The indexes are called the FTSE Blossom Japan Index, the MSCI Japan ESG Select Leaders Index and the MSCI Japan Empowering Women Index.

With ESG investment heating up, some firms have started disclosing more ESG-related information, as it can help them score better on ESG evaluations from investors.

For instance, Mitsubishi Corp. released an ESG data book on Dec. 22 that includes details like how much paper, water and electricity it consumes at its offices and the average annual work hours and overtime of its employees.

Still, how seriously Japanese corporations are thinking about ESG remains unclear, according to a November survey by Reuters.

The survey shows that 72 percent of 247 companies said they were not selected for ESG indexes, and 83 percent of the unselected firms said they were not interested in being chosen.

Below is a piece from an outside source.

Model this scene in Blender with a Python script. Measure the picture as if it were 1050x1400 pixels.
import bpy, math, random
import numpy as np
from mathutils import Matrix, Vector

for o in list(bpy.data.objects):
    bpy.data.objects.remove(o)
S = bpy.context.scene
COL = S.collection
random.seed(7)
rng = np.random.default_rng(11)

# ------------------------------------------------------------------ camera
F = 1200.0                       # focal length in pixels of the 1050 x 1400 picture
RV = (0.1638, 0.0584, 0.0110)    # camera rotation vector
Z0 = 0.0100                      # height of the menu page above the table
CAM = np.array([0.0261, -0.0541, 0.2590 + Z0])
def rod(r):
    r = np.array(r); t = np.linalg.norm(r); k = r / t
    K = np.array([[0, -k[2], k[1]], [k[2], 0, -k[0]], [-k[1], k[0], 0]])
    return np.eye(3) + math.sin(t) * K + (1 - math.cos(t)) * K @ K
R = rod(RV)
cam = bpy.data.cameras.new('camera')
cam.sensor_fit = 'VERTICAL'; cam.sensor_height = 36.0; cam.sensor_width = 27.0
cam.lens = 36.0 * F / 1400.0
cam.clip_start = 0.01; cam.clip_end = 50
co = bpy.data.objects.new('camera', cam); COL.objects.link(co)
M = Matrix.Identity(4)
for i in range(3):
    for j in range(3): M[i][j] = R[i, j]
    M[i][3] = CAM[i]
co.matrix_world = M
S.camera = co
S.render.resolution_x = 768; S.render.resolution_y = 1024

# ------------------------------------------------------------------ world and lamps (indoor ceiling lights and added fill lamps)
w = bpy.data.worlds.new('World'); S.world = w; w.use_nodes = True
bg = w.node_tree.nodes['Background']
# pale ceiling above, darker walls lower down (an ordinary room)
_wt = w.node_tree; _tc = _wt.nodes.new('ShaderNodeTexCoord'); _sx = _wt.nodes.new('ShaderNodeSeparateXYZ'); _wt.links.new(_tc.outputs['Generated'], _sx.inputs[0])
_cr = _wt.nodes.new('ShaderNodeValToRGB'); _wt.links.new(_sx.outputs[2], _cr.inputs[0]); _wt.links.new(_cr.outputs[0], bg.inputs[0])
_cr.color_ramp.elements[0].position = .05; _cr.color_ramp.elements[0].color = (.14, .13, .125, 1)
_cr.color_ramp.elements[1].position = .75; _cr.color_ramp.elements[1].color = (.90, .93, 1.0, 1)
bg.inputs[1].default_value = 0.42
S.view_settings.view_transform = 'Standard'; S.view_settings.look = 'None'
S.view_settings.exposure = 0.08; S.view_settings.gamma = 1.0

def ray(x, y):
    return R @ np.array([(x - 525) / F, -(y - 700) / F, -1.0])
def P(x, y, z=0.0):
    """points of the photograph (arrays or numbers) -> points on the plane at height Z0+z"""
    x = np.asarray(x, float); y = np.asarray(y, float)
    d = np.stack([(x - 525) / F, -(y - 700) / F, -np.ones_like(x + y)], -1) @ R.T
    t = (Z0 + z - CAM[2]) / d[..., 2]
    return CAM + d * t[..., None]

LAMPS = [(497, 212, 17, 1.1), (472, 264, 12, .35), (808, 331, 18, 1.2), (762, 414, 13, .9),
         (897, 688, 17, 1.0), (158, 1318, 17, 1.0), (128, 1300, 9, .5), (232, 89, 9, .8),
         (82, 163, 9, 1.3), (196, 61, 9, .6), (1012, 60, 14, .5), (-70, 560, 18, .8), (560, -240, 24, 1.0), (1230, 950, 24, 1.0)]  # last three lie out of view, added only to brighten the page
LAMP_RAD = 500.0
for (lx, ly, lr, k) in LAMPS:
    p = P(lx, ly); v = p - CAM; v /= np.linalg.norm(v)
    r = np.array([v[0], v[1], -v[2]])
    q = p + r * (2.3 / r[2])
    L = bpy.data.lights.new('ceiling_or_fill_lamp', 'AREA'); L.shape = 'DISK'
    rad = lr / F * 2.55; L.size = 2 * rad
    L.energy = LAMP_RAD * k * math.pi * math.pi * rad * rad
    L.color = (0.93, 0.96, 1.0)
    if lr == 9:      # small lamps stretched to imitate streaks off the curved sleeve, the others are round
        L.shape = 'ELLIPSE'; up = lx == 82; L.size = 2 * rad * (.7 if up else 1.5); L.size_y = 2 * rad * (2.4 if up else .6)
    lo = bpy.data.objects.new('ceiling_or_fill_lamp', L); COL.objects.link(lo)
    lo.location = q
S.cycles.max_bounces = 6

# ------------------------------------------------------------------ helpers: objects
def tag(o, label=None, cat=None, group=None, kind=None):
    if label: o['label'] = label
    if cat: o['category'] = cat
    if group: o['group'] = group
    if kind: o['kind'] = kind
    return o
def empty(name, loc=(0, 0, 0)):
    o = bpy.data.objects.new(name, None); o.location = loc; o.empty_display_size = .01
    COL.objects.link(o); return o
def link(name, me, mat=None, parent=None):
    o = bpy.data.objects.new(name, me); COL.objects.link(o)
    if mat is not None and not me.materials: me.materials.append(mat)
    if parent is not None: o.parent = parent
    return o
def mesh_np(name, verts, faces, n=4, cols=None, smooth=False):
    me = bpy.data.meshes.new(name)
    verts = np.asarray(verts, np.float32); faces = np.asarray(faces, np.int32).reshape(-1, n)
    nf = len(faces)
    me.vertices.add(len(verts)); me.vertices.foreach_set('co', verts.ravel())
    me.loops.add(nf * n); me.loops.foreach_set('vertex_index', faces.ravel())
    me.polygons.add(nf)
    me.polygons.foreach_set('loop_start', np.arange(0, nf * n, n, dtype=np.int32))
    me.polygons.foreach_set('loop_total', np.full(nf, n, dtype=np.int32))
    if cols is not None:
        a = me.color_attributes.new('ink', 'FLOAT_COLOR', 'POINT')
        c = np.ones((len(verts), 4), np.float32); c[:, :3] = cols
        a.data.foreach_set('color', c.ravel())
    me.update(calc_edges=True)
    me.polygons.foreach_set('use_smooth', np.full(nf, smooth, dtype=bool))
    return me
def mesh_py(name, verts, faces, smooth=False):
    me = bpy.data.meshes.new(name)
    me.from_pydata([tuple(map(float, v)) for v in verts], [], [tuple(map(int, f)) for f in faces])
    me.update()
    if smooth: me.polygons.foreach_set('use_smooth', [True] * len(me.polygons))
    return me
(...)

The Reuters poll says one company manager told Reuters that corporate earnings and ESG factors don’t really relate to each other while another said their job is to make profits and pay taxes rather than making efforts for ESG.

Mizuno said that companies should get more serious about ESG and more aggressive information disclosure is necessary.

“If you ask me what the most important thing is, we need to have corporate leaders to buy into ESG,” he said.

While some domestic firms appear to remain reluctant, global investors have already been pouring their money into businesses with strong ESG efforts.

According to the Global Sustainable Investment Alliance, a group that compiles a biennial report on global ESG investment, the volume of ESG investment jumped to $22.8 trillion in 2016 from $18.2 trillion in 2014. But Japan’s figure accounted for only 2 percent of the 2016 figure.

ESG initiatives were accelerated after the global financial crisis triggered by the fall of Lehman Brothers in 2008, as the investment industry was criticized for only focusing on companies’ short-term profits and ignoring sustainability. Additionally, the 2015 Paris accord to fight global climate change also triggered a boost in the trend.

Mizuno, who became the GPIF’s chief investment officer in January 2015, has been promoting the ESG movement.

Under the current law, GPIF cannot directly purchase financial assets, so it makes investments through asset management companies. Mizuno said the pension fund demands that those asset managers take ESG factors into consideration and talk to companies on such issues.

“We’ve made it very clear that ESG integration is part of our principle,” he said.

Mizuno added that promoting ESG will help market growth over the long term because it is about reducing long-term risks, such as global warming and lack of corporate governance, which might threaten companies in the future.

This makes sense for investors like GPIF, whose investment style is mostly passive, that usually follow the average of certain indexes, such as Nikkei and Topix, rather than actively making investments in individual equities by closely watching short-term volatilities.

“GPIF will not benefit from a company creating a short-term profit at the expense of society or the environment,” said Mizuno.

The pension fund’s presence in Japan’s equity market has expanded in the past few years since it raised its ratio of domestic stocks to 25 percent from 12 percent in its portfolio in 2014. Due to the current ultra-low interest rates, it became harder to secure profits from the domestic bond market.

Due to its huge presence in the market, GPIF calls itself a “perfect example of a universal owner.”

Thus, it’s better for GPIF if many companies produce steady growth and stabilize the markets to boost long-term investment results.

“GPIF’s portfolio only becomes sustainable when the system becomes sustainable. That’s where we started,” he said.

Yet there is a question of how much ESG can actually eliminate risks since it would be difficult to grasp what is really going on within the companies.

For instance, a series of scandals that have occurred at major Japanese firms recently — such as Toshiba Corp., Nissan Motor Co. and Kobe Steel Ltd. — indicates that even those companies seen as industry leaders had problems and those problems will not surface easily with officially disclosed information.

Some of the scandals only came to light due to whistleblowers.

Mizuno said he is not pessimistic about Japanese companies because the whistleblowers indicate that workers are increasingly becoming aware of the issues of compliance and corporate governance.

“I’m hopeful that Japanese corporations are going through a transition period, so that the things they used to hide are now coming to the surface,” he said, adding Japanese companies traditional values should work well with ESG.

Even before the ESG initiatives began, many Japanese firms boasted about their environmentally friendly technologies and visions that would foster long-term growth, so what they need to do is to push themselves a bit harder to be more transparent with these aspects to attract investors.

“This is my challenge to Japanese companies. If the Japanese companies are as good as they always say, we can help improve their disclosure and their score should improve dramatically in the most efficient way,” said Mizuno.

ESG rating rankings by FTSE and MSCI show that Japan was ranked at eighth and fifth as of June, respectively, and 2018 is the year to make a leap, Mizuno said.

“I want Japan to become the fastest-improving country in terms of global ESG rankings (in 2018),” he said.